__Objective__. Retype only what runs from the first line of the listing to the line holding "scene.fog = new", both included. Do not retype the pictures.
# Start of Raw data
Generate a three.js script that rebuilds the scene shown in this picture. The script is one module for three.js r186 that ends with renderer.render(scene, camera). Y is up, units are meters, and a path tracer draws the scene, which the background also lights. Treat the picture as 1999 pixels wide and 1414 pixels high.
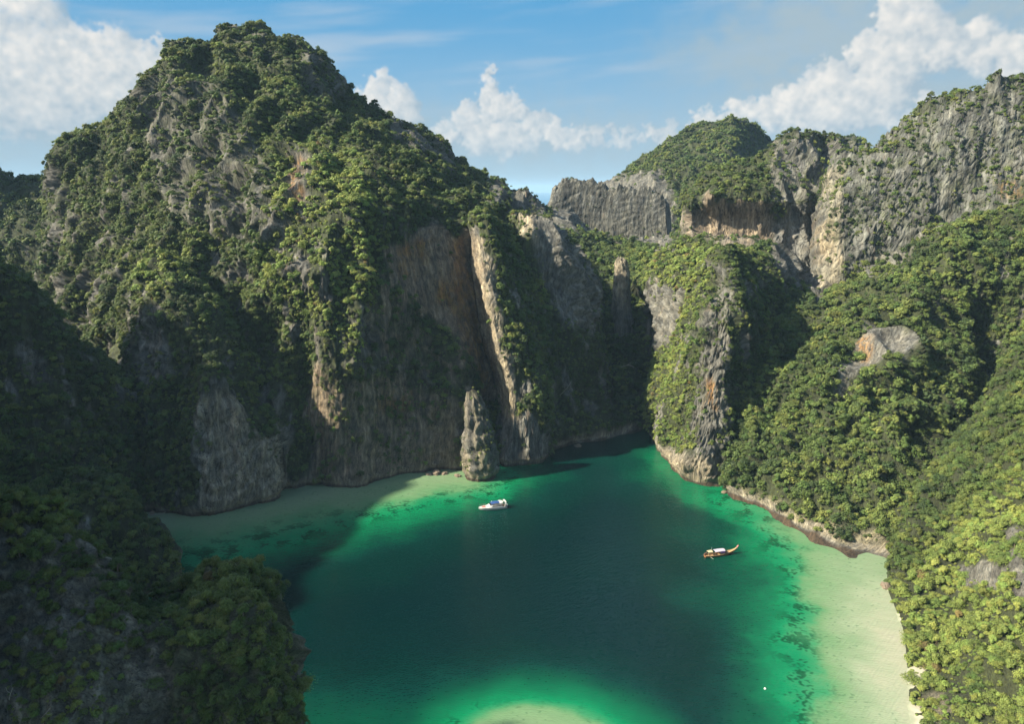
import * as THREE from 'three';
import { ImprovedNoise } from 'three/addons/math/ImprovedNoise.js';
import { mergeGeometries } from 'three/addons/utils/BufferGeometryUtils.js';

// ---------------------------------------------------------------- camera, light, exposure
const PITCH = 12.6 * Math.PI / 180, EYE = 120, FOCAL = 1510, PW = 1999, PH = 1414;
const scene = new THREE.Scene();
const camera = new THREE.PerspectiveCamera(2 * Math.atan(PH / 2 / FOCAL) * 180 / Math.PI, PW / PH, 1, 60000);
camera.position.set(0, EYE, 0);
camera.rotation.set(-PITCH, 0, 0);
camera.updateMatrixWorld(true);
const renderer = new THREE.WebGLRenderer({ antialias: true });
renderer.toneMapping = THREE.LinearToneMapping;
renderer.toneMappingExposure = 2.9;
renderer.shadowMap.enabled = true;
const SUN = new THREE.Vector3(-0.78, 0.60, 0.24).normalize();
const sun = new THREE.DirectionalLight(new THREE.Color(1, 0.89, 0.69), 5);
sun.name = 'sun';
sun.position.copy(SUN).multiplyScalar(600).add(new THREE.Vector3(0, 60, -280));
sun.target.position.set(0, 60, -280);
sun.castShadow = true; sun.shadow.radius = 2;
Object.assign(sun.shadow.camera, { left: -450, right: 450, top: 350, bottom: -350, near: 1, far: 1500 });
sun.shadow.mapSize.set(4096, 4096);
scene.add(sun, sun.target);
const SKY_STRENGTH = 0.352;
scene.fog = new THREE.FogExp2(new THREE.Color(0.42, 0.68, 0.95), 0.00006);

// ---------------------------------------------------------------- helpers
const noiseMaker = new ImprovedNoise();
const N3 = (x, y, z) => noiseMaker.noise(x + 51.3, y + 17.9, z + 83.7);
function fbm(x, y, z, oct = 4) { let s = 0, a = 1, t = 0; for (let i = 0; i < oct; i++) { s += a * N3(x, y, z); t += a; a *= 0.5; x = x * 2.03 + 7.1; y = y * 2.03 + 3.7; z = z * 2.03 + 11.9; } return s / t; }
const ridged = (x, y, z) => 1 - Math.abs(N3(x, y, z)) * 2;
function rng(seed) { return () => { seed = (seed + 0x6d2b79f5) | 0; let t = Math.imul(seed ^ (seed >>> 15), 1 | seed); t = (t + Math.imul(t ^ (t >>> 7), 61 | t)) ^ t; return ((t ^ (t >>> 14)) >>> 0) / 4294967296; }; }
const clamp = (x, a = 0, b = 1) => Math.min(b, Math.max(a, x));
const smooth = (a, b, x) => { const t = clamp((x - a) / (b - a)); return t * t * (3 - 2 * t); };
const lerp = (a, b, t) => a + (b - a) * t;
const cp = Math.cos(PITCH), sp = Math.sin(PITCH);
// a direction through the lens, by a point of the photograph, and where it meets a distance or the water
function ray(px, py) { const x = (px - PW / 2) / FOCAL, y = (PH / 2 - py) / FOCAL; return [x, -sp + y * cp, -cp - y * sp]; }
function at(px, py, d) { const r = ray(px, py), k = d / -r[2]; return [r[0] * k, EYE + r[1] * k, -d]; }
function onWater(px, py, h = 0) { const r = ray(px, py), k = (EYE - h) / -r[1]; return [r[0] * k, h, r[2] * k]; }
const where = (p) => (p.length === 2 ? onWater(p[0], p[1]) : at(p[0], p[1], p[2]));
function seenAt(x, y, z) { const dy = y - EYE, f = -z * cp - dy * sp, u = dy * cp - z * sp; return [PW / 2 + x / f * FOCAL, PH / 2 - u / f * FOCAL, f]; }
function inside(poly, x, y) { let c = false; for (let i = 0, j = poly.length - 1; i < poly.length; j = i++) { const a = poly[i], b = poly[j]; if ((a[1] > y) !== (b[1] > y) && x < (b[0] - a[0]) * (y - a[1]) / (b[1] - a[1]) + a[0]) c = !c; } return c; }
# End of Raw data
__Task solution__.
Generate a three.js script that rebuilds the scene shown in this picture. The script is one module for three.js r186 that ends with renderer.render(scene, camera). Y is up, units are meters, and a path tracer draws the scene, which the background also lights. Treat the picture as 1999 pixels wide and 1414 pixels high.
import * as THREE from 'three';
import { ImprovedNoise } from 'three/addons/math/ImprovedNoise.js';
import { mergeGeometries } from 'three/addons/utils/BufferGeometryUtils.js';

// ---------------------------------------------------------------- camera, light, exposure
const PITCH = 12.6 * Math.PI / 180, EYE = 120, FOCAL = 1510, PW = 1999, PH = 1414;
const scene = new THREE.Scene();
const camera = new THREE.PerspectiveCamera(2 * Math.atan(PH / 2 / FOCAL) * 180 / Math.PI, PW / PH, 1, 60000);
camera.position.set(0, EYE, 0);
camera.rotation.set(-PITCH, 0, 0);
camera.updateMatrixWorld(true);
const renderer = new THREE.WebGLRenderer({ antialias: true });
renderer.toneMapping = THREE.LinearToneMapping;
renderer.toneMappingExposure = 2.9;
renderer.shadowMap.enabled = true;
const SUN = new THREE.Vector3(-0.78, 0.60, 0.24).normalize();
const sun = new THREE.DirectionalLight(new THREE.Color(1, 0.89, 0.69), 5);
sun.name = 'sun';
sun.position.copy(SUN).multiplyScalar(600).add(new THREE.Vector3(0, 60, -280));
sun.target.position.set(0, 60, -280);
sun.castShadow = true; sun.shadow.radius = 2;
Object.assign(sun.shadow.camera, { left: -450, right: 450, top: 350, bottom: -350, near: 1, far: 1500 });
sun.shadow.mapSize.set(4096, 4096);
scene.add(sun, sun.target);
const SKY_STRENGTH = 0.352;
scene.fog = new THREE.FogExp2(new THREE.Color(0.42, 0.68, 0.95), 0.00006);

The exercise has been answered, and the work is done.